Stated exercise: Transcribe the material from its first line onward, ending with the line that contains "e.rotation_euler = (0, R(4), 1)" and adding nothing beyond it.

Records provided:
┌──

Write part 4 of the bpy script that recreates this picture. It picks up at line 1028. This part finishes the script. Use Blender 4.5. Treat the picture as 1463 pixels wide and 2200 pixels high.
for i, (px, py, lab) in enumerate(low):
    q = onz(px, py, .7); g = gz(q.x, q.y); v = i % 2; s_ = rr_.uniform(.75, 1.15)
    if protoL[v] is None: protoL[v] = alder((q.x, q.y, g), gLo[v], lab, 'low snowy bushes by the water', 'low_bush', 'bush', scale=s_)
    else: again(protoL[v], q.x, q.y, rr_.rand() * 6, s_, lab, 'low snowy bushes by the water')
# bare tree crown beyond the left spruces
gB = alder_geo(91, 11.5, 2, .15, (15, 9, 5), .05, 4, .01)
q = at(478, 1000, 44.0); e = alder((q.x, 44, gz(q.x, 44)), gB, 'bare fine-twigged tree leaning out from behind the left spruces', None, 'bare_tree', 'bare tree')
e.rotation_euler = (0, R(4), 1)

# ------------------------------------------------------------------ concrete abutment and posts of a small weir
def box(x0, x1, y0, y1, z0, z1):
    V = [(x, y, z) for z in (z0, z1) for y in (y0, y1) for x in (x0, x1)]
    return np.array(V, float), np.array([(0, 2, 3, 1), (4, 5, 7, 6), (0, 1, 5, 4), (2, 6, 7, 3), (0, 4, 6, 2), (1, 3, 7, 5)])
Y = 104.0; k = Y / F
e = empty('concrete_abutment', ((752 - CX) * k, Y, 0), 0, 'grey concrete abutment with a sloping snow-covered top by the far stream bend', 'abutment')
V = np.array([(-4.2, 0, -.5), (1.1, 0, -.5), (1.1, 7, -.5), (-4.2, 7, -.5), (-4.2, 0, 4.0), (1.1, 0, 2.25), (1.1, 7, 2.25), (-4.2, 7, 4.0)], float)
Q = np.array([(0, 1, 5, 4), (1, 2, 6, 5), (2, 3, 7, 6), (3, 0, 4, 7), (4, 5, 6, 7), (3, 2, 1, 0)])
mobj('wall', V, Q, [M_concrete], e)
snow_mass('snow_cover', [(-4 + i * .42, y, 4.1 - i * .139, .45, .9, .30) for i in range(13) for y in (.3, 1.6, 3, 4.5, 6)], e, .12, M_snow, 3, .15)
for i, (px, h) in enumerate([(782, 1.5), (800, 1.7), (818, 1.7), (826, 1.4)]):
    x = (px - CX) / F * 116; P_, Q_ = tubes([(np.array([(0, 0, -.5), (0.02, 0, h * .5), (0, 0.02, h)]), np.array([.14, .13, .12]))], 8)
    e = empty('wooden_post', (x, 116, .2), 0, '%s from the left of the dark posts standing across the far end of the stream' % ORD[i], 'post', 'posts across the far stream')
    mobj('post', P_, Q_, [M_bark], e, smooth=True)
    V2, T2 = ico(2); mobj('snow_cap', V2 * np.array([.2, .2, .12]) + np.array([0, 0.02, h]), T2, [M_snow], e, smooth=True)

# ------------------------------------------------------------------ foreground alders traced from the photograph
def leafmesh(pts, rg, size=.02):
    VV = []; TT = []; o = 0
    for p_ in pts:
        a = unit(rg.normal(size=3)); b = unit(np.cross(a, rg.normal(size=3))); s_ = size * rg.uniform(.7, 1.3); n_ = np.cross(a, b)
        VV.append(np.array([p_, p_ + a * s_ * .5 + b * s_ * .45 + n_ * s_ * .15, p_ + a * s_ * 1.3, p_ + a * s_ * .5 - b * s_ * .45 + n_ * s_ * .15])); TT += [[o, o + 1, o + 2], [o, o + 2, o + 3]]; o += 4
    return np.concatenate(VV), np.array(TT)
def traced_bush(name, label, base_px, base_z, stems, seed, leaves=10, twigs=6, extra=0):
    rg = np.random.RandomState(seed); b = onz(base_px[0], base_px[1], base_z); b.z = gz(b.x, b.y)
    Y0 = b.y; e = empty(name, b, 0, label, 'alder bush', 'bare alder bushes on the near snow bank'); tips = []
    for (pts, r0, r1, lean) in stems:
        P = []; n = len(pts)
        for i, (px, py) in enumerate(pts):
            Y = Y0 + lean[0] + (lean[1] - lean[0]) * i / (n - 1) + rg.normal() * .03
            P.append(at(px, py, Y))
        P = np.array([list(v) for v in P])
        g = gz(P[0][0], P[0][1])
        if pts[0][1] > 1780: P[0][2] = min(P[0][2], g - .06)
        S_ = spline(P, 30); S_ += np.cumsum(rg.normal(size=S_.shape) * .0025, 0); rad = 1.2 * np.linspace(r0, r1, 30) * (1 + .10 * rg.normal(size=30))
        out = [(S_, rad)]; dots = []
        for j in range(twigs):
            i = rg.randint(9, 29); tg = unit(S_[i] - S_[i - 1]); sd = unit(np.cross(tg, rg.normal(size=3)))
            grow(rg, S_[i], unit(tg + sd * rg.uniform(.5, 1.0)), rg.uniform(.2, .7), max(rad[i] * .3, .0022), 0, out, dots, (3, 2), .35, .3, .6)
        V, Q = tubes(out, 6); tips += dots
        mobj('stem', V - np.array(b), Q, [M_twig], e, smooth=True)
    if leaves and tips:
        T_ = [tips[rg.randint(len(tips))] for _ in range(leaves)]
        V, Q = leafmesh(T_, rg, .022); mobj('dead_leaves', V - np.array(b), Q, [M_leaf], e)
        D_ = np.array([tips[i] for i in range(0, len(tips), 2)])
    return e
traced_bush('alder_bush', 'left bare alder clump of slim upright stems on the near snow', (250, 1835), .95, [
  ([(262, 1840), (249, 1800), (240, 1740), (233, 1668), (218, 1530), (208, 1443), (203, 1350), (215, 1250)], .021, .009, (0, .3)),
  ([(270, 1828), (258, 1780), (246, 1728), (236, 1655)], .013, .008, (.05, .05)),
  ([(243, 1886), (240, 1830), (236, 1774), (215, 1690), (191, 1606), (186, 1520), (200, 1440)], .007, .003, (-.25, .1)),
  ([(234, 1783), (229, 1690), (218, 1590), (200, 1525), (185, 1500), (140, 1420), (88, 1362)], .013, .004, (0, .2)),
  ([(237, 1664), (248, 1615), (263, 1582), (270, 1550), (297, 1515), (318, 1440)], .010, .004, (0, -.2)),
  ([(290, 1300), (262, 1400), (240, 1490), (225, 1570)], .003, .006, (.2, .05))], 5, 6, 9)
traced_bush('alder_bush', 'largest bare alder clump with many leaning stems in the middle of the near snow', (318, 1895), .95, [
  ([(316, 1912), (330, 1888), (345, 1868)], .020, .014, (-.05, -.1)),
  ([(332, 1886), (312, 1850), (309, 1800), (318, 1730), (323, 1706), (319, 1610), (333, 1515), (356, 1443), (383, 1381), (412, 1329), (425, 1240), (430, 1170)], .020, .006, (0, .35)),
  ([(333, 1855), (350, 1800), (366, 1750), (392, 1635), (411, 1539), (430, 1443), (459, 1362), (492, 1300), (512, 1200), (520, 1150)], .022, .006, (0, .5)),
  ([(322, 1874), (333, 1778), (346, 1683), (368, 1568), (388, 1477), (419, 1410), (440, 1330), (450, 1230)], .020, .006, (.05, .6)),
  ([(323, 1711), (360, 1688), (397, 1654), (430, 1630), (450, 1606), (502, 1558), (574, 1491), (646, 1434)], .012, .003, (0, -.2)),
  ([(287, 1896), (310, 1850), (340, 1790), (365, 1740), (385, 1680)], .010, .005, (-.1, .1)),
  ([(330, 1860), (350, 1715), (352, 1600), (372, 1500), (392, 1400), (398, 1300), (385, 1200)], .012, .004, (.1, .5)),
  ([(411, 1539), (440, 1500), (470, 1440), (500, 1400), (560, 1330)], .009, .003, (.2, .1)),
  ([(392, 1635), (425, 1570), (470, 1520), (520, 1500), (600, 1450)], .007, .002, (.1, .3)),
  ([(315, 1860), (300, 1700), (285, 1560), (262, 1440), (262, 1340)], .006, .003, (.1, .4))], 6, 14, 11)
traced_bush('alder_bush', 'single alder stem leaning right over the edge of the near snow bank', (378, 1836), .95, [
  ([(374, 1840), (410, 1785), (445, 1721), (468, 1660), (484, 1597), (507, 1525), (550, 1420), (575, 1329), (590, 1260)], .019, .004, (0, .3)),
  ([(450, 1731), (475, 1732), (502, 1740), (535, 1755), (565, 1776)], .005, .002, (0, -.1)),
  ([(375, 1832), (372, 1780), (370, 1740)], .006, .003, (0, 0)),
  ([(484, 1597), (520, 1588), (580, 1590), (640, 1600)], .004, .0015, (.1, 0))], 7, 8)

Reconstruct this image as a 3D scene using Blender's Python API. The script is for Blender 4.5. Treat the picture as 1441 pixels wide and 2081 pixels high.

└──

Reply:
Write part 4 of the bpy script that recreates this picture. It picks up at line 1028. This part finishes the script. Use Blender 4.5. Treat the picture as 1463 pixels wide and 2200 pixels high.
for i, (px, py, lab) in enumerate(low):
    q = onz(px, py, .7); g = gz(q.x, q.y); v = i % 2; s_ = rr_.uniform(.75, 1.15)
    if protoL[v] is None: protoL[v] = alder((q.x, q.y, g), gLo[v], lab, 'low snowy bushes by the water', 'low_bush', 'bush', scale=s_)
    else: again(protoL[v], q.x, q.y, rr_.rand() * 6, s_, lab, 'low snowy bushes by the water')
# bare tree crown beyond the left spruces
gB = alder_geo(91, 11.5, 2, .15, (15, 9, 5), .05, 4, .01)
q = at(478, 1000, 44.0); e = alder((q.x, 44, gz(q.x, 44)), gB, 'bare fine-twigged tree leaning out from behind the left spruces', None, 'bare_tree', 'bare tree')
e.rotation_euler = (0, R(4), 1)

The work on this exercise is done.